ただそれがSF史に残る名作とならなかったのは、プロットを捻り過ぎたからではないか。
『ブレードランナー』の方が謳っているテーマは大変哲学的だが、われわれはその投げかけられた謎に対する答えを出せなくとも、(意識的にか無意識のうちにか)ただ受け入れるという方法で映画に向き合い、理解した気になっている。翻って、サスペンスや謎解きの要素として捻らた展開を持つが、何かわけがわからないけど打ちひしがれるほど大きく芯のあるもの、が『マイノリティ・リポート』には欠けている。スピルバーグにそんなものを求めても無駄なのは判っているが。ただ『ブレードランナー』においても、リドリー・スコットがそれを観客に提示できたのは偶然、・・・かもしれない。
だが、キューブリックなら計算のうえでできた筈だ。
そしてその「得体の知れない圧倒的な何か」を作り出す力が自分には欠けている、といちばん知っていたのはスピルバーグ自身の筈だ。繰り返しになるが、われわれはスピルバーグにそんな哲学的で衒学的なものを求めてはいない。

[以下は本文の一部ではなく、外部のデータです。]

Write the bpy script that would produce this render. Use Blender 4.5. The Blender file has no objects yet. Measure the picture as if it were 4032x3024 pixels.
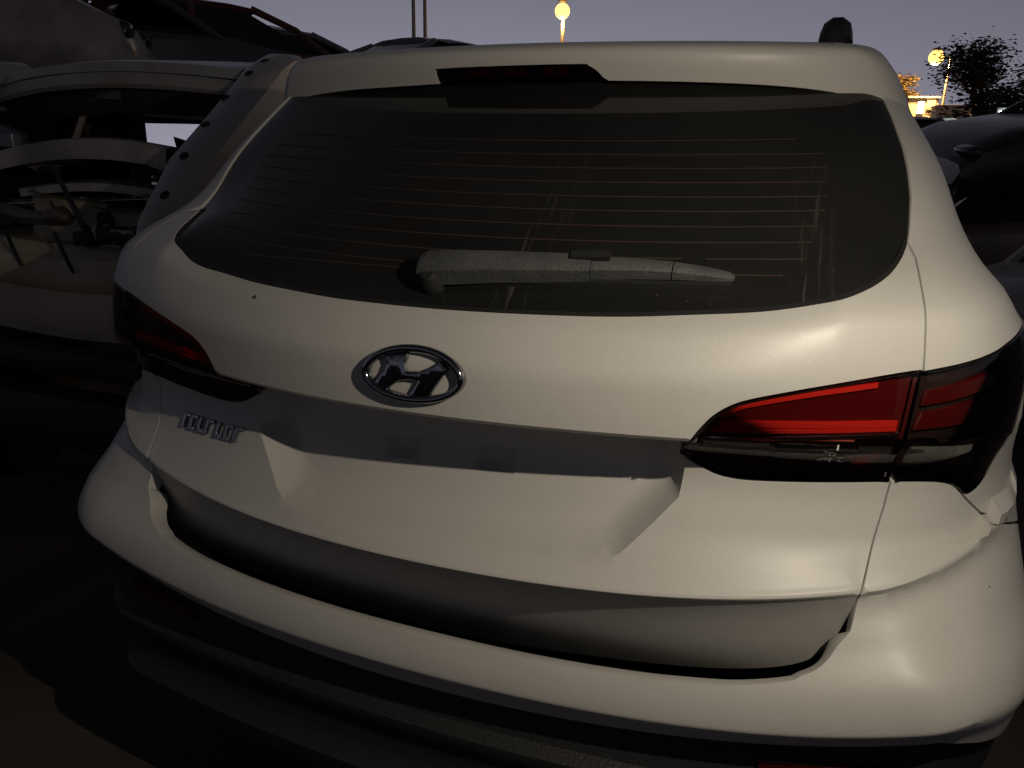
import bpy, bmesh, math, random
import numpy as np
from mathutils import Vector, Matrix
from mathutils.geometry import delaunay_2d_cdt

# ------------------------------------------------------------------ camera, sky, lamp, exposure
scene = bpy.context.scene
cam = bpy.data.objects.new('camera', bpy.data.cameras.new('camera'))
scene.collection.objects.link(cam); scene.camera = cam
_yaw, _pitch, _roll = 0.348987, 0.290262, 0.020590
_cy, _sy, _cp, _sp = math.cos(_yaw), math.sin(_yaw), math.cos(_pitch), math.sin(_pitch)
_f = Vector((-_sy*_cp, _cy*_cp, -_sp)); _r0 = Vector((_cy, _sy, 0)); _u0 = _r0.cross(_f)
_r = math.cos(_roll)*_r0 + math.sin(_roll)*_u0; _u = -math.sin(_roll)*_r0 + math.cos(_roll)*_u0
M = Matrix.Identity(4)
for i in range(3):
    M[i][0], M[i][1], M[i][2] = _r[i], _u[i], -_f[i]
M.translation = Vector((0.52392, -1.03321, 1.47153))
cam.matrix_world = M
cam.data.lens = 27.0573; cam.data.sensor_width = 36; cam.data.clip_start = .05; cam.data.clip_end = 2000

world = bpy.data.worlds.new('World'); scene.world = world; world.use_nodes = True
nt = world.node_tree; N = nt.nodes; L = nt.links
def wn(t, **k):
    n = N.new(t)
    for a, b in k.items(): setattr(n, a, b)
    return n
def wmath(op, a, b=None, clamp=False):
    n = wn('ShaderNodeMath', operation=op, use_clamp=clamp)
    for i, v in enumerate((a, b)):
        if v is None: continue
        if isinstance(v, (int, float)): n.inputs[i].default_value = v
        else: L.new(v, n.inputs[i])
    return n.outputs[0]
tc = wn('ShaderNodeTexCoord'); sep = wn('ShaderNodeSeparateXYZ'); L.new(tc.outputs['Generated'], sep.inputs[0])
dotn = wn('ShaderNodeVectorMath', operation='DOT_PRODUCT'); L.new(tc.outputs['Generated'], dotn.inputs[0])
dotn.inputs[1].default_value = (-.40, .92, 0.0)
toward = wmath('MULTIPLY_ADD', dotn.outputs['Value'], .5); N[-1].inputs[2].default_value = .5
toward = wmath('POWER', wmath('MAXIMUM', toward, 0.0), 4.2)
elev = wmath('ABSOLUTE', sep.outputs['Z'])
fall = wmath('EXPONENT', wmath('MULTIPLY', elev, -1.9)) if False else wmath('POWER', 2.718, wmath('MULTIPLY', elev, -2.6))
lum = wmath('MULTIPLY', wmath('MULTIPLY_ADD', toward, .94), fall); N[-1].inputs[0]
for n_ in N:
    if n_.type == 'MATH' and n_.operation == 'MULTIPLY_ADD' and n_.inputs[1].default_value == .94: n_.inputs[2].default_value = .012
nz = wn('ShaderNodeTexNoise'); nz.inputs['Scale'].default_value = 2.2; nz.inputs['Detail'].default_value = 3
mp = wn('ShaderNodeMapping'); mp.inputs['Scale'].default_value = (1, 1, 4); L.new(tc.outputs['Generated'], mp.inputs[0]); L.new(mp.outputs[0], nz.inputs[0])
mr = wn('ShaderNodeMapRange'); mr.inputs['To Min'].default_value = .93; mr.inputs['To Max'].default_value = 1.07
L.new(nz.outputs['Fac'], mr.inputs[0])
lum = wmath('MULTIPLY', lum, mr.outputs[0])
cr = wn('ShaderNodeMix', data_type='RGBA'); L.new(wmath('MULTIPLY', elev, 4.0, True), cr.inputs['Factor'])
cr.inputs['A'].default_value = (.222, .213, .268, 1); cr.inputs['B'].default_value = (.190, .188, .240, 1)
bg = wn('ShaderNodeBackground'); L.new(cr.outputs['Result'], bg.inputs['Color']); L.new(lum, bg.inputs['Strength'])
for n_ in list(N):
    if n_.type == 'BACKGROUND' and n_ != bg: N.remove(n_)
out = [n_ for n_ in N if n_.type == 'OUTPUT_WORLD'][0]; L.new(bg.outputs[0], out.inputs[0])

TORCH = (0.92, -0.54, 1.68)
tl = bpy.data.lights.new('hand_torch', 'SPOT'); tl.energy = 27; tl.color = (1.0, .885, .70); tl.shadow_soft_size = .008
tl.spot_size = math.radians(118); tl.spot_blend = 1.0
to = bpy.data.objects.new('hand_torch', tl); scene.collection.objects.link(to); to.location = TORCH
to.rotation_euler = (Vector((.36, .05, 1.10))-Vector(TORCH)).to_track_quat('-Z', 'Y').to_euler()

vs = scene.view_settings; vs.view_transform = 'Standard'; vs.look = 'None'; vs.exposure = 0; vs.gamma = 1; vs.use_curve_mapping = False
scene.cycles.max_bounces = 8; scene.cycles.diffuse_bounces = 1; scene.cycles.transparent_max_bounces = 12
scene.cycles.caustics_reflective = False; scene.cycles.caustics_refractive = False
scene.cycles.sample_clamp_indirect = 4

random.seed(4)
C = scene.collection

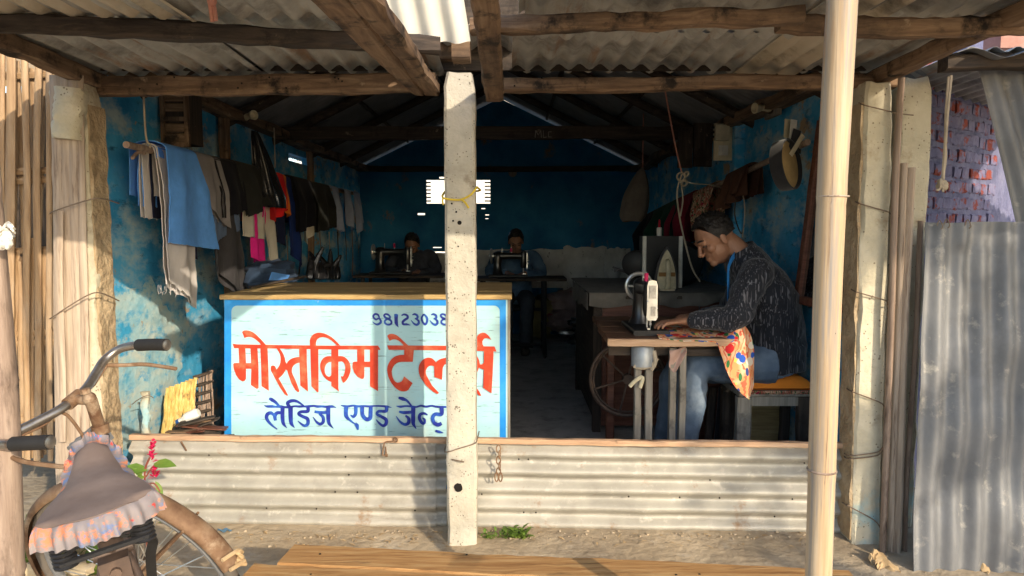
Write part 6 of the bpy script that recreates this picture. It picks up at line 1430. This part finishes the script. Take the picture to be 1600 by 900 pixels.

ただこの時期、スピルバーグが幻のように「自分にはない何か」を求めて、苦しみ足掻いていたのではないかと思うと複雑な気持ちになる。
血を継がない父の子でありたいと熱望し、自分にその資格があるか否か、スピルバーグはこの映画を作ることで試そうとしたのではないか。自分こそ偉大な監督の後継者であることを証明したかったのではないか。
『AI』を撮っても悲しみを癒しきることはできず、より胸に欠落を抱いてしまった。そう考えると、せつない。
そのせつなさに抗いながら、しかし映画が最後に用意していた幕切れは「父殺し」なのだから、…。クルーズと、スピルバーグの二人のキューブリックの嫡子の悲痛な心の叫びのようだ。